Aserbaidschan muss Opfer von Menschenhandel und Zwangsarbeit entschädigen
Der Europäische Gerichtshof für Menschenrechte (ECHR) hat am 7. Oktober sein lang erwartetes Urteil zugunsten der 33 Bosnier gesprochen, die vor über zehn Jahren Aserbaidschan wegen Menschenhandel und Zwangsarbeit verklagt hatten.
In der Sache Zoletic und andere gegen Aserbaidschanurteilte das Gericht, dass Aserbaidschan seiner verfahrensrechtlichen Verpflichtung nicht nachgekommen ist, eine effektive Untersuchung der vorgebrachten Anklagepunkte hinsichtlich Zwangsarbeit und Menschenhandel in die Wege zu leiten und durchzuführen. Das Gericht ordnete an, dass Aserbaidschan den geschädigten Arbeitnehmern eine Entschädigung für immateriellen Schaden in Höhe von 5.000 Euro zahlen muss.
In dem Urteil heißt es, dass Aserbaidschan sich dessen bewusst war, dass diese Arbeitnehmer möglicherweise Opfer von Menschenhandel und Zwangsarbeit waren. Diese Information ist den Beamten auf Grundlage folgender Dokumente zugänglich gemacht worden:
- STRA-Bericht (basierend auf den Zeugenaussagen von geschädigten Arbeitnehmern, die ASTRA in Zusammenarbeit mit Partnerorganisationen aus Bosnien-Herzegowina und Kroatien zusammengestellt hat).
- Bericht der Europäischen Kommission gegen Rassismus und Intoleranz (ECRI) 2011.
- Bericht der Expertengruppe des Europarates gegen Menschenhandel (GRETA) 2014.

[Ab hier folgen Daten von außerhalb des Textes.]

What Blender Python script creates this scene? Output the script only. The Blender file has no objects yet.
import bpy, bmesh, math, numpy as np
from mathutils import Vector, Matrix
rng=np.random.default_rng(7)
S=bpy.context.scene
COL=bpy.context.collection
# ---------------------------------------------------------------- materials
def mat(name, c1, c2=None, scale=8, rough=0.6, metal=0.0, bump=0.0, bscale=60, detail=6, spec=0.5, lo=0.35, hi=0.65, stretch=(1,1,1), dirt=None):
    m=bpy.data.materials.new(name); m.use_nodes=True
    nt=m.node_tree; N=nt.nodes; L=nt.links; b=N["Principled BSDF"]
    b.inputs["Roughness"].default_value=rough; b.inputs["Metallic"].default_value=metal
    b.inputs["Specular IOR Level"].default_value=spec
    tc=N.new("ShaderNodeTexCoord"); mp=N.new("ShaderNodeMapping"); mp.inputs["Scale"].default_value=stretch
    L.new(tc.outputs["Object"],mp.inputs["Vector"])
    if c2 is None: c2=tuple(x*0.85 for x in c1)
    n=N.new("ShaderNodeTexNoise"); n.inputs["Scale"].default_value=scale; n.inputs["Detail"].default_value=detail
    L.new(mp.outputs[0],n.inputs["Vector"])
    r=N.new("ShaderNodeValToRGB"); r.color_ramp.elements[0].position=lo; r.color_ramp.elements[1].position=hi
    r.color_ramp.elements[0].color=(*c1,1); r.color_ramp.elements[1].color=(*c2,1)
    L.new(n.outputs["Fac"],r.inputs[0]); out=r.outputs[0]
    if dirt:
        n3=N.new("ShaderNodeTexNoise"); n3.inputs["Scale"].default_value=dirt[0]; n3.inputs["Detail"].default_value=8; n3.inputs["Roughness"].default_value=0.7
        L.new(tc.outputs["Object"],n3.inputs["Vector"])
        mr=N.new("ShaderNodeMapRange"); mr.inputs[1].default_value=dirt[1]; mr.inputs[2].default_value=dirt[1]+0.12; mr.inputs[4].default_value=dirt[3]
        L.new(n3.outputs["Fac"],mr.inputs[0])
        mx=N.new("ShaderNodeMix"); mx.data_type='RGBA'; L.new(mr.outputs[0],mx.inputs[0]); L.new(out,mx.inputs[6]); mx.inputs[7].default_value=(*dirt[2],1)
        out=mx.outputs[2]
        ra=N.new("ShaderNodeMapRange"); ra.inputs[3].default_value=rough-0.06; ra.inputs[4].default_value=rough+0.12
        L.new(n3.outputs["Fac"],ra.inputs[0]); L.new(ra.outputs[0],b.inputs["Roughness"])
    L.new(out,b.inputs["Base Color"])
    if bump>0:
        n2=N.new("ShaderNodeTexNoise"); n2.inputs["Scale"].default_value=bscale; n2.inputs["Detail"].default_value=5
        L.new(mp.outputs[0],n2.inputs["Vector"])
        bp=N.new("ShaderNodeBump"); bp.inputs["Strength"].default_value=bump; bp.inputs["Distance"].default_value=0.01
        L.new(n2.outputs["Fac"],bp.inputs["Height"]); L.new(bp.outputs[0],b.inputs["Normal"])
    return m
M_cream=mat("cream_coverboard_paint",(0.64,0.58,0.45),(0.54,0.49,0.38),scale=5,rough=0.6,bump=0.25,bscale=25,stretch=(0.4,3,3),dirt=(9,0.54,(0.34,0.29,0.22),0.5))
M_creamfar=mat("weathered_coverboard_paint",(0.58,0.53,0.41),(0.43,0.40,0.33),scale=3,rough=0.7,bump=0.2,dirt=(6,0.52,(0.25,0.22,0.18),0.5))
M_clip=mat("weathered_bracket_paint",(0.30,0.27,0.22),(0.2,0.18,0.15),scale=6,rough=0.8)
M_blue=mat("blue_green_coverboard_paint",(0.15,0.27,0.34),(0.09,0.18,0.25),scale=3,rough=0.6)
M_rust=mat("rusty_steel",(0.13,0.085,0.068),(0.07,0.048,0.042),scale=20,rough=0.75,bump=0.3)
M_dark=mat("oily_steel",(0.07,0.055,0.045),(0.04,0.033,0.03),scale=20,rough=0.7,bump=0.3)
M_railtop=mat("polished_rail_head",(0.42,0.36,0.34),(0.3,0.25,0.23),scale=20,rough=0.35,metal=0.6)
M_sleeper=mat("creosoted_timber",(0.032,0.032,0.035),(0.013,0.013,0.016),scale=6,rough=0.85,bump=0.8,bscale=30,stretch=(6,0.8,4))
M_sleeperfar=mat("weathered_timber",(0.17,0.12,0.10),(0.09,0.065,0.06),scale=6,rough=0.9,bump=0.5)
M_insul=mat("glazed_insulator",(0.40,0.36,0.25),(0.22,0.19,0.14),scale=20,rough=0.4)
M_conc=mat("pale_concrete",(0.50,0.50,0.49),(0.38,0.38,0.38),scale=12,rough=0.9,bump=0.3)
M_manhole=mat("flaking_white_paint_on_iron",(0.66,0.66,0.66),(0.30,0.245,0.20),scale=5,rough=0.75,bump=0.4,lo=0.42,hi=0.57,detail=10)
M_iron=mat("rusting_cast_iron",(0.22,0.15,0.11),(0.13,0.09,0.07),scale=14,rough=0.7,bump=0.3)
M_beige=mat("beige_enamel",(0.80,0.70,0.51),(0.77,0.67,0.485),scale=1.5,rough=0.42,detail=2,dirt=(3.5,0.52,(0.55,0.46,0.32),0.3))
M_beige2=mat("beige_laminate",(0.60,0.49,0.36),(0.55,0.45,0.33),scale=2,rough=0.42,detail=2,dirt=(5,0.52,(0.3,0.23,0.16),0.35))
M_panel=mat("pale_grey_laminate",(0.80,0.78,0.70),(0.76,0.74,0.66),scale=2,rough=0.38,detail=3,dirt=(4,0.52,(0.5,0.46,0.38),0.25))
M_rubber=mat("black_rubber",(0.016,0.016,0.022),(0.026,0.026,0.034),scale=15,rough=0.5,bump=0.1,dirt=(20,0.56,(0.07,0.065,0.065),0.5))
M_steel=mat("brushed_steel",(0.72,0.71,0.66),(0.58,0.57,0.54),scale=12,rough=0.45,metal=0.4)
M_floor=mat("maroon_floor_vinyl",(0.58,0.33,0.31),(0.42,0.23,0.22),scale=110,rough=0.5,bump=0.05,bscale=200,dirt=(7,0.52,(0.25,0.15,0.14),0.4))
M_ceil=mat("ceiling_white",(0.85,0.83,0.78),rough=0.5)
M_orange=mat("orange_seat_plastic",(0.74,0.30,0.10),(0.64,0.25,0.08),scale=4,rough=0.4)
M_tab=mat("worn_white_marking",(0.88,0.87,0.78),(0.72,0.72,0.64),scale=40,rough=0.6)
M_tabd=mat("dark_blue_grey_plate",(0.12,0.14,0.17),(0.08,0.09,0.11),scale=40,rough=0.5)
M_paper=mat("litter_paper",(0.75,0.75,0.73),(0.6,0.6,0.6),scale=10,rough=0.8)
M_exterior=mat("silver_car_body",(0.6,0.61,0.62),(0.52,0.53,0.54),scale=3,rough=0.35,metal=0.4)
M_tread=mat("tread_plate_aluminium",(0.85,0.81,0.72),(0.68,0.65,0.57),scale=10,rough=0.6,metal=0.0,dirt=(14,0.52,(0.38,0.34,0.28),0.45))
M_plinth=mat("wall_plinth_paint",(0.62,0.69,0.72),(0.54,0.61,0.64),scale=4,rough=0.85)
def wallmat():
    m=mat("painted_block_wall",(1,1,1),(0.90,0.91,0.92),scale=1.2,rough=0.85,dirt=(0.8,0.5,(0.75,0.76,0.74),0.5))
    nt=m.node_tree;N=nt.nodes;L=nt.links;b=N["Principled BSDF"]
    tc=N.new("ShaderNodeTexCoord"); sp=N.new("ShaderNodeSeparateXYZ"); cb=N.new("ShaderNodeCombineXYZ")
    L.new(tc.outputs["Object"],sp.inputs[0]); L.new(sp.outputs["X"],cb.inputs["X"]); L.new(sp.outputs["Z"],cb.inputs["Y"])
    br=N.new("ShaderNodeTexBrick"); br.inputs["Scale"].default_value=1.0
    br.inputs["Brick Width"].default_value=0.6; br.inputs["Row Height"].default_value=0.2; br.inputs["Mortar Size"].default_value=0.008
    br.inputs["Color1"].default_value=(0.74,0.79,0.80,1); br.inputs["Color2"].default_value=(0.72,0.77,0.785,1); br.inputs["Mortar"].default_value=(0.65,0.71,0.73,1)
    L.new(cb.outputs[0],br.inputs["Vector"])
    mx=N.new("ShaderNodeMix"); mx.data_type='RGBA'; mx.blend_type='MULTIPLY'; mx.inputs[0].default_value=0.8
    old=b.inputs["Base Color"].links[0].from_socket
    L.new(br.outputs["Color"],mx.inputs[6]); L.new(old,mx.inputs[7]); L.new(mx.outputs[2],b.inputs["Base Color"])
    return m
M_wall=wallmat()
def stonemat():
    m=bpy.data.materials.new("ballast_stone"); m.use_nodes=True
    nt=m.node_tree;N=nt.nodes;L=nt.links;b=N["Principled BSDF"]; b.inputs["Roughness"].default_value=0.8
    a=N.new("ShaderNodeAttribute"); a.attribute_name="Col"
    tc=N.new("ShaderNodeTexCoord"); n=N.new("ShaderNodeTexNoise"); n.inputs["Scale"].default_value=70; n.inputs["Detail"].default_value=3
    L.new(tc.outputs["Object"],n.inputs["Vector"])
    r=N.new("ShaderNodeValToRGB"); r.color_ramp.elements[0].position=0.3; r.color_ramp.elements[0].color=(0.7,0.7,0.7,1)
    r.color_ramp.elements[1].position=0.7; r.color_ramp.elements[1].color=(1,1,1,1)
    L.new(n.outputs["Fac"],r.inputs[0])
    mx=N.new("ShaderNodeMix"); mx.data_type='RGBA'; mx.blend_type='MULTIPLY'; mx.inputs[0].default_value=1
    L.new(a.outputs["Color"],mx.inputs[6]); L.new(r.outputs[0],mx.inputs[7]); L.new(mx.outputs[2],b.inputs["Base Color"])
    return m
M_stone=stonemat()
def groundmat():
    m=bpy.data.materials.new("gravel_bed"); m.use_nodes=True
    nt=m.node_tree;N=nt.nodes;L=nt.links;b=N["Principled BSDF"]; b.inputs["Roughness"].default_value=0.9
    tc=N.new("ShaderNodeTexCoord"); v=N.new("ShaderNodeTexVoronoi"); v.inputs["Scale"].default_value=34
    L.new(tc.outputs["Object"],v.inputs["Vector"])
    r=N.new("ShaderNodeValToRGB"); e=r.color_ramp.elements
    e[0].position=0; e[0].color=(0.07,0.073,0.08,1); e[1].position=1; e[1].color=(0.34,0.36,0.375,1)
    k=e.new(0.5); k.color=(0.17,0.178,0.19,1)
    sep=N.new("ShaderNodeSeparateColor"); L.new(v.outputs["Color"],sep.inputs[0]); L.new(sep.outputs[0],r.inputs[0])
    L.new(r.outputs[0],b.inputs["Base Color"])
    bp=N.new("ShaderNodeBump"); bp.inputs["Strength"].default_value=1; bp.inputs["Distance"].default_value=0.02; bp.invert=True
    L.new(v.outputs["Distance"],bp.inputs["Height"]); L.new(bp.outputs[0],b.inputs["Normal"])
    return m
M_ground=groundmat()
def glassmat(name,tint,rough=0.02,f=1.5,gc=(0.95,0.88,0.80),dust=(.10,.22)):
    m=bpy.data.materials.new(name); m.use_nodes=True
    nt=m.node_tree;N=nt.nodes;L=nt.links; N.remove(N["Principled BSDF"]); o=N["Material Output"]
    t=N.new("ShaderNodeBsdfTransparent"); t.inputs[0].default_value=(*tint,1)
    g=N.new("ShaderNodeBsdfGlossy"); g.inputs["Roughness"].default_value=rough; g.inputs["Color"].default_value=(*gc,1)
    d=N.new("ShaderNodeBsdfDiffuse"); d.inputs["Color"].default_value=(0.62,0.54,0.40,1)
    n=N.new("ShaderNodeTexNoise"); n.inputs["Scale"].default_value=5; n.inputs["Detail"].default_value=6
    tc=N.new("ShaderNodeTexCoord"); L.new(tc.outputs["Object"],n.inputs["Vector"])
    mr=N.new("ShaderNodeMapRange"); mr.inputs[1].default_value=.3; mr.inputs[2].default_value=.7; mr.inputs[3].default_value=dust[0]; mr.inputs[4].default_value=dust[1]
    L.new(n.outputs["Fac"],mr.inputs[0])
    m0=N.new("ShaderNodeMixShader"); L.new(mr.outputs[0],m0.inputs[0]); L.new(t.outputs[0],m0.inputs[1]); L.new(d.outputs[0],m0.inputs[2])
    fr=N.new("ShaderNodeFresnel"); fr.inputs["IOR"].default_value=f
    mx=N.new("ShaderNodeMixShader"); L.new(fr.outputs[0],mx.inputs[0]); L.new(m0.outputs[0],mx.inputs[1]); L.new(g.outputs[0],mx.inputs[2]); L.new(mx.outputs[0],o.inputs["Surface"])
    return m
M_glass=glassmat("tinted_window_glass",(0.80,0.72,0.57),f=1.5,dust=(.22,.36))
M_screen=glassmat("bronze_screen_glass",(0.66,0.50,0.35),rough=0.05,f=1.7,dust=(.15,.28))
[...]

Der Fall war von großem Medieninteresse begleitet worden. Im Mittelpunkt dieses enormen organisierten Verbrechens gegen Arbeitnehmer steht SerbAz, eine Auslandsgesellschaft, die Berichten zufolge im Besitz der Familie eines aserbaidschanischen Ministers sein soll. Der Fall wurde als einer der größten Fälle von Menschenhandel zum Zwecke der Arbeitnehmerausbeutung in Europa bezeichnet.
Als die ersten Informationen über den Fall 2009 bekannt wurden, wurde unverzüglich im April 2010 ein Meeting in Sarajevo organisiert, an dem die OSZE, die Internationale Arbeitsorganisation (ILO), der Internationale Gewerkschaftsbund (IGB), die Bau- und Holzarbeiter Internationale (BHI), die ASTRA („Anti Trafficking Action”) sowie Gewerkschaften und NGO aus Bosnien-Herzegowina, Serbien, Nordmazedonien, Kroatien und Aserbaidschan teilnahmen.
An einem nachfolgenden Meeting nahmen die BHI, die bosnische Gewerkschaft und Vertreter des Ministerrates von Bosnien-Herzegowina teil und forderten Schutz und Gerechtigkeit für die betroffenen Arbeitnehmer.
Darüber hinaus unterzeichneten die unabhängige Baugewerkschaft von Aserbaidschan (Inshaat-Ish), die Gewerkschaft für die Bau- und Baumaterialienindustrie von Bosnien-Herzegowina (SGIGMBIH), die Gewerkschaft Bauen, Wohnraum und kommunale Dienstleistungen der Republika Srpska (SGSKRS) und die BHI ein Kooperationsabkommen zum Schutz der Rechte der Wanderarbeitnehmer in Osteuropa.
Die BHI zeigte sich zufrieden mit dem Urteil. „Wir freuen uns, dass wir zusammen mit unseren Schwestergewerkschaften und Partner-NGO einen Beitrag zum gerechten Urteil in diesem Fall leisten konnten. Trotz der langen Wartezeit ist den betroffenen Arbeitnehmern Gerechtigkeit widerfahren. Wir hoffen, dass dieser Sieg uns alle bei unserer weiteren Arbeit zum Schutz der Rechte von Arbeitsmigranten inspirieren wird“, sagte BHI-Generalsekretär Ambet Yuson.